• _SET TASK_
Below are records; work out how many of their lines contain "Write" and give only that number.
═══ ENTRIES PROVIDED
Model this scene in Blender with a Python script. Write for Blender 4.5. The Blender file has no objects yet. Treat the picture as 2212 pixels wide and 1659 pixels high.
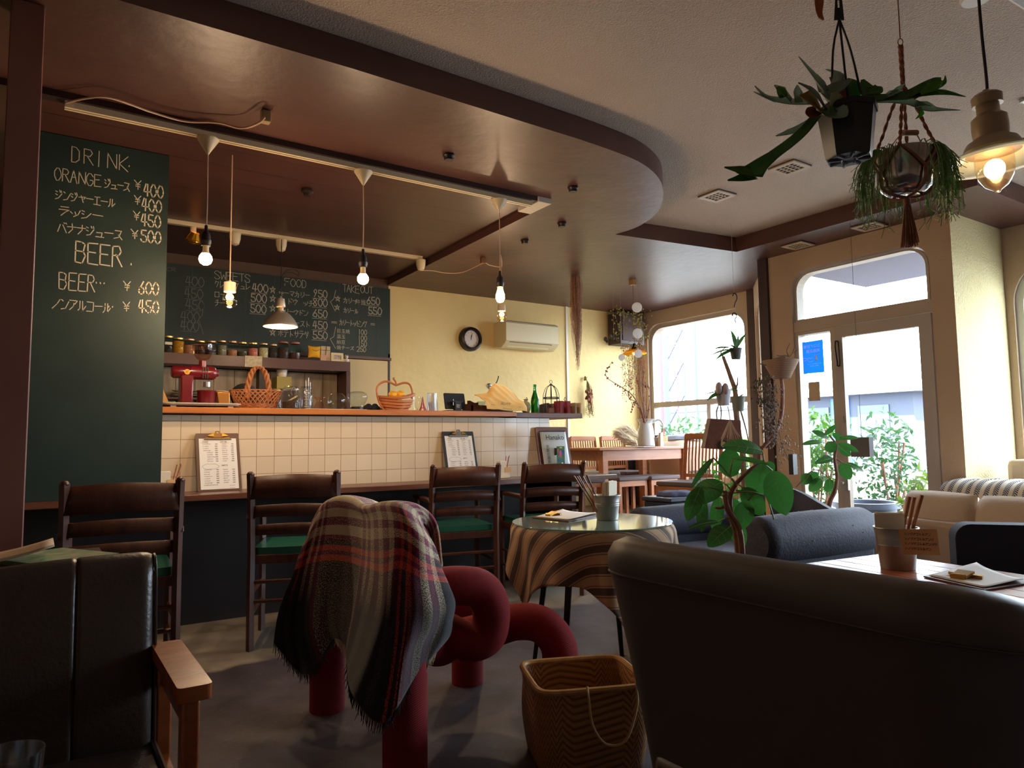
import bpy, bmesh, math, random
from mathutils import Vector, Matrix
from mathutils.geometry import tessellate_polygon
random.seed(7)
SC = bpy.context.scene
COL = SC.collection
PI = math.pi

# ---------------------------------------------------------------- camera, sky, exposure
F, CX, CY, H = 1534.0, 1106.0, 829.5, 1.0
def _d(px, py): return Vector((px-CX, -(py-CY), -F)).normalized()
_up = _d(855, -18000)
_x = _d(3415, 922); _x = (_x-_up*_x.dot(_up)).normalized()
_y = _up.cross(_x)
RM = Matrix((_x, _y, _up))
cam_d = bpy.data.cameras.new('camera'); cam = bpy.data.objects.new('camera', cam_d); COL.objects.link(cam)
cam_d.sensor_width = 36; cam_d.lens = 36*F/2212; cam_d.clip_start = .02; cam_d.clip_end = 300
cam.matrix_world = Matrix.Translation((0, 0, H)) @ RM.to_4x4()
SC.camera = cam
SC.view_settings.view_transform = 'Standard'; SC.view_settings.look = 'None'
SC.view_settings.gamma = 1; SC.view_settings.use_curve_mapping = False
SC.view_settings.exposure = 0.9
SKY = 11.0
w = bpy.data.worlds.new('sky'); SC.world = w; w.use_nodes = True
_bg = w.node_tree.nodes['Background']; _bg.inputs[0].default_value = (.80, .90, 1.0, 1); _bg.inputs[1].default_value = SKY
sun_l = bpy.data.lights.new('sun', 'SUN'); sun_l.energy = 26; sun_l.angle = .02; sun_l.color = (1, .96, .88)
sun_o = bpy.data.objects.new('sun', sun_l); COL.objects.link(sun_o); sun_o.rotation_euler = Vector((-.5, -.4, .77)).to_track_quat('Z', 'Y').to_euler()
def portal(loc, rot, sx, sy):
    l = bpy.data.lights.new('window_portal', 'AREA'); l.shape = 'RECTANGLE'; l.size = sx; l.size_y = sy; l.cycles.is_portal = True
    o = bpy.data.objects.new('window_portal', l); o.location = loc; o.rotation_euler = rot; COL.objects.link(o)
portal((5.98, 5.29, 1.4), (0, PI/2, 0), 1.95, 1.5)
portal((5.55, 4.15, 1.4), (0, PI/2, PI/2+math.atan2(-.92, .84)+PI), 1.9, 1.0)
portal((5.1, 2.92, 1.2), (0, PI/2, 0), 2.35, 1.1)
portal((5.88, .9, 1.5), (0, PI/2, 0), 1.6, 2.7)

def ray(px, py): return RM @ Vector((px-CX, -(py-CY), -F))
def at(px, py, d): return Vector((0, 0, H)) + ray(px, py)*(d/F)
def _on(ax, v, px, py):
    r = ray(px, py); return Vector((0, 0, H)) + r*((v-(0, 0, H)[ax])/r[ax])
def onx(v, px, py): return _on(0, v, px, py)
def ony(v, px, py): return _on(1, v, px, py)
def onz(v, px, py): return _on(2, v, px, py)

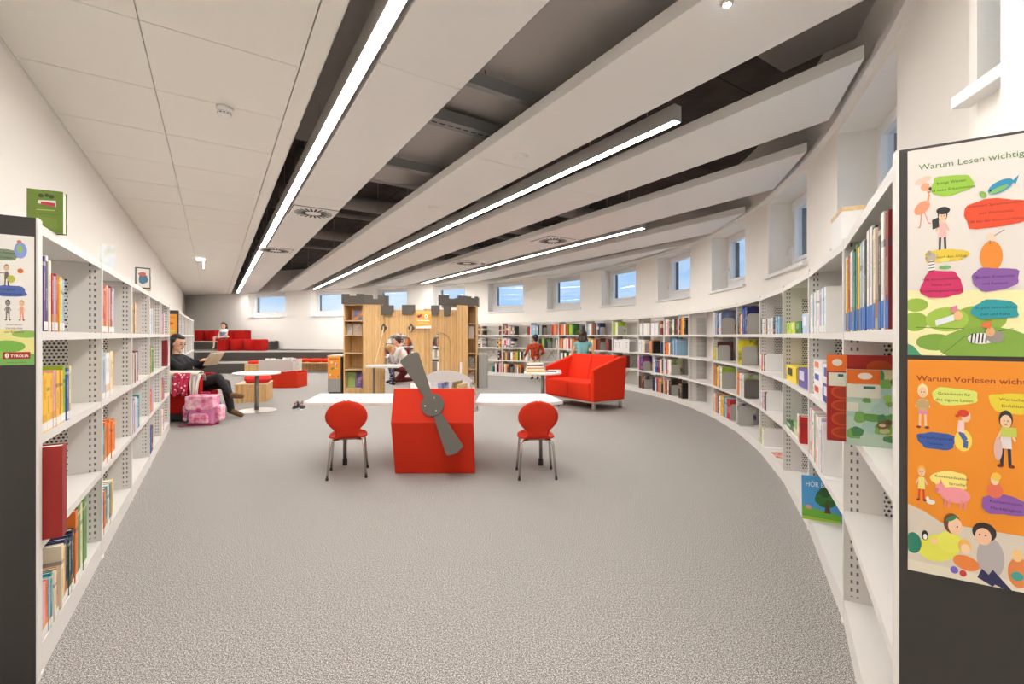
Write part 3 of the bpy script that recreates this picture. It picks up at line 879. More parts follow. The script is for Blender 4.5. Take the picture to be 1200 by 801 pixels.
══════
• _TASK ANSWER_
2